CANNOCK: “There is no good Brexit!” insists Greg McDonald, chief executive of Goodfish Group, a UK-based company making plastic components for the country’s key car sector.
The small company, nestled in the Midlands not far from Birmingham, the UK’s second largest city, sells one third of its products to mainland Europe, with weekly shipments to Poland and one every 10 days to the Czech Republic.
In addition, most of what the group sells in the UK ends up being shipped overseas.
To help Brexit-proof the business — and the whole auto industry is worried about potential disruption at ports — Goodfish is looking at possibly setting up production facilities in central or eastern Europe.
“It’s our way of combating potential loss of business and also (ensuring) future growth,” McDonald, 56, told AFP.
“If you’re a business owner and all your investment and all your wealth is tied up in your business, which is mostly the case (here), you don’t wait to be told by the politicians what the final outcome is.
“You make plans to address the situation as you see it,” said McDonald, who has lived in France, Germany, Ireland and Switzerland.
Goodfish is not alone among car-sector companies shaking up manufacturing processes because of fears Brexit will ultimately make trade harder.
The industry body, Society of Motor Manufacturers and Traders (SMMT), has blamed Brexit uncertainty for plunging UK investment, warning about the harmful impact of new, post-Brexit customs controls.
The Midlands is home to 40 percent of the UK’s 186,000 auto sector workers, including Indian-owned Jaguar Land Rover (JLR), which has already taken the plunge into Europe.
JLR recently opened a €1.4-billion ($1.6-billion) factory in Nitra, western Slovakia, its first in continental Europe ahead of Britain’s planned EU departure on March 29.
UK companies’ manufacturing processes are complicated by the need to import raw materials, which have become more expensive owing to a sliding pound — caused in turn by Brexit jitters.

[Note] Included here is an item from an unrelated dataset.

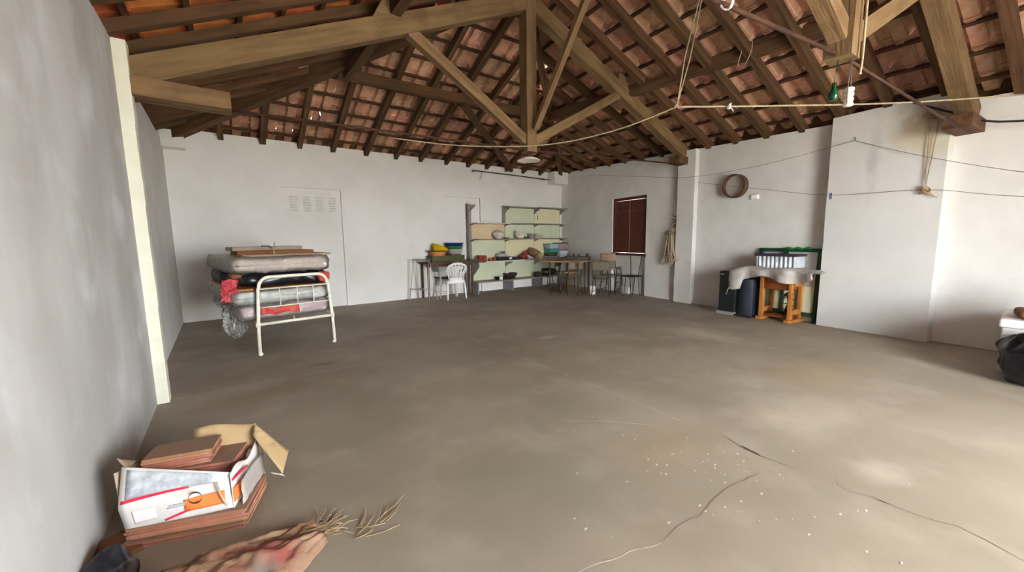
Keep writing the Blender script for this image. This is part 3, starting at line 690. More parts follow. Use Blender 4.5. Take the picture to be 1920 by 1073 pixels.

“Of course we’re suffering from weak sterling because of the fears of Brexit,” McDonald said.
UK manufacturers who have survived previous difficult financial cycles “are the exporters,” McDonald pointed out.
A young company with 125 staff, Goodfish was founded in 2010 and has annual turnover of more than £10 million ($12.8 million).
How it builds on its success is likely to depend largely on the final terms of the UK’s post-Brexit trade agreements.
The draft document agreed with Brussels this week states that during a transition period ending on Dec. 31, 2020, EU law will apply to give businesses time to prepare for new ties.
This means the UK will continue to participate in the EU Customs Union and the Single Market.
It allows Britain continued market access to the remaining 27 EU countries but it must respect the rules on free movement of goods, capital, services and labor without having any say in EU decision-making.
“Of course a customs union gets around most of the problems but having to follow the rules of the EU without actually having any say on what these rules are — that’s definitely a worse position” than now, McDonald said.